Judas Priest chegou com a veia clássica que faltava no line-up até então com suas roupas de couro, refrões grandiosos, solo de bateria e 50 anos de estrada, atraindo uma multidão ao Carnival Stage. A banda fez parte da Metal Week e já havia se apresentado em São Paulo (veja fotos e resenha aqui) para um público menor na última quinta-feira, 15, mas mostrou como ganha ainda mais força um palco digno da envergadura da história dos gigantes do metal, mesmo com um set mais direto ao ponto. 

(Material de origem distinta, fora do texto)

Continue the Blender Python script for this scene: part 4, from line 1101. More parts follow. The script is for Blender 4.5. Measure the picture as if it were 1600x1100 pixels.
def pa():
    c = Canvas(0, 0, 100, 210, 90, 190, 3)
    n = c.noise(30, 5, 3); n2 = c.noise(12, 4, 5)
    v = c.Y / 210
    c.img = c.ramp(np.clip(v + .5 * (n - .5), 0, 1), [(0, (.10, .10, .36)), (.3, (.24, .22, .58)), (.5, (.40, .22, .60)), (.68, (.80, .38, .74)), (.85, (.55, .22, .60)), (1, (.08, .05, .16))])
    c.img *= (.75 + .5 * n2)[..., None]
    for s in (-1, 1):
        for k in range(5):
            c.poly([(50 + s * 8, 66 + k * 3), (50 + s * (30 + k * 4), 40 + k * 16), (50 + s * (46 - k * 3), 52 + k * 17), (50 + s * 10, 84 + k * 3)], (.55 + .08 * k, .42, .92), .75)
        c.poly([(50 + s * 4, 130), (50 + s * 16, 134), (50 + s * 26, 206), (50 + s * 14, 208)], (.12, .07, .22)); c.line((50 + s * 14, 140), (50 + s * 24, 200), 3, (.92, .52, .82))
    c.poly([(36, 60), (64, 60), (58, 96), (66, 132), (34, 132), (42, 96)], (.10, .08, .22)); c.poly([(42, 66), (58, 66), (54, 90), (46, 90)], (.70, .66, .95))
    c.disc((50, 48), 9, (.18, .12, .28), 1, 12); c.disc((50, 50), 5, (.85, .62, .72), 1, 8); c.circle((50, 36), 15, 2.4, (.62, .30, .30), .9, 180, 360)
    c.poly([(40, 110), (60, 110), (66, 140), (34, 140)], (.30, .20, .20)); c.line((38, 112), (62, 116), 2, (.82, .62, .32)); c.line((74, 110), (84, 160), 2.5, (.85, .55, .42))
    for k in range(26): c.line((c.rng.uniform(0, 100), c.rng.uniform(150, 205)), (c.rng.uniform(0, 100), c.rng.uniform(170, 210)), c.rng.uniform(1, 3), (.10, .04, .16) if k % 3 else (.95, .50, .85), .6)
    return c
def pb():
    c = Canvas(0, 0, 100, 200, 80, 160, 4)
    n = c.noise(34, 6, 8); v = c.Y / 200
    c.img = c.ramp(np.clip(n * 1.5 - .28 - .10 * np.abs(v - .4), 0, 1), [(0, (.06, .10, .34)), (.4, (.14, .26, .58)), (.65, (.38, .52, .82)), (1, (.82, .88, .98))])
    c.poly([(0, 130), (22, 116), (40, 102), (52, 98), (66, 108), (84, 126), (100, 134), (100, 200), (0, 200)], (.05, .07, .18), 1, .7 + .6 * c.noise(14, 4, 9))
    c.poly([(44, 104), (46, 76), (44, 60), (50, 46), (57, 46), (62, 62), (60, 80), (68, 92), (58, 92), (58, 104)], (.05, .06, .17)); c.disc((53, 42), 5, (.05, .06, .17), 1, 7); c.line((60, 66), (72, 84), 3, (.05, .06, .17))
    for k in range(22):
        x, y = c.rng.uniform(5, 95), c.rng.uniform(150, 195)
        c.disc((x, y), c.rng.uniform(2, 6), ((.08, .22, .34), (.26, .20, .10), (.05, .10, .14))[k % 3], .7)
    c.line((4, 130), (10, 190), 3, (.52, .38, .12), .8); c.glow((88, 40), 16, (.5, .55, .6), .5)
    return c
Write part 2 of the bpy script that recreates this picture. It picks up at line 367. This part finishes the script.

Para encerrar a noite inesquecível, Slipknot chegou com tudo, como esperado, reuniu um público gigantesco de fãs de diversas idades, inclusive crianças, com predominância de jovens adultos. No setlist equilibrado entre passado e presente, não faltaram clássicos, muito celebrados pelo público. “Não importa se você nos acompanha há 20 anos ou 20 minutos, aqui somos uma família”, garantiu Corey Taylor.

Com palco grandioso e efeitos de fogo, a banda entregou uma performance visceral e catártica, que justifica a fascinação do público apaixonado no Brasil e a grandiosidade do nome do Slipknot no metal atual. Com a promessa de um retorno, a banda encerrou a noite com fogos de artifício e a expectativa de novas edições do festival por aqui. 

Experiência Knotfest deixou a desejar 

O festival de curadoria própria do Slipknot, grande headliner da noite, propõe uma experiência para além da música, dividida entre os palcos Carnival Stage e Knotstage. Na edição brasileira, porém, surpreenderam os espaços vazios, tão comumente ocupados por ativações de marcas e pontos de descanso cobertos em eventos de outros estilos musicais, como o Primavera Sound, que aconteceu recentemente no Sambódromo de Interlagos.

Sem grandes decorações ou estruturas que proponham uma imersão completa no universo do heavy metal e na visão da banda, o Knotfest trouxe apenas o trivial para a primeira edição brasileira: bares, praças de alimentação com food trucks e barracas, lojas de merch oficial. Os poucos artistas circenses que pareciam ser o extra necessidades para criar uma atmosfera dentro do mundo bizarro da banda não foram suficientes para ocupar a área de tráfego de fãs, chamando pouca atenção. 

Entre os diferenciais do Knotfest, havia uma área reservada para tatuagens; um telão para exibir a final da Copa do Mundo de futebol, que reuniu uma quantidade surpreendente de pessoas durante todo o jogo, com comemorações efusivas diante de gols; e o mais aguardado: o Knotfest Museum, atração mais diferente do evento, que colocou os fãs em longas filas debaixo do sol, aguardando até 1h30 para entrar e ver pessoalmente roupas e máscaras da banda, instrumentos musicais e outros itens da trajetória do Slipknot. 

Apesar de interessante e com itens raros, como o baixo de Paul Gray, a atração poderia ter explorado mais cenários para fotos, algo que também faltou do lado de fora: eram poucos espaços para os fãs posarem e registrarem a experiência no evento de forma reconhecível de onde estavam.

As filas foram outro ponto: fãs relataram longas esperas para estacionar ou entrar no evento. Já nos food trucks disponíveis, havia espera de até 1h para receber os lanches, o que significava perder shows, e alguns estabelecimentos lidaram com momentos de paralisação.

O grande acerto do festival ficou na curadoria musical, com shows de alto nível e atrações que agradavam amplamente o público, equilibrando veteranos como Judas Priest, grandes nomes como o próprio Slipknot, e as novas gerações, como Bring Me The Horizon e Vended. Mesmo sem tanta imersão em questão de infraestrutura, o evento pode ser considerado um sucesso e deixou a expectativa por novas edições no país.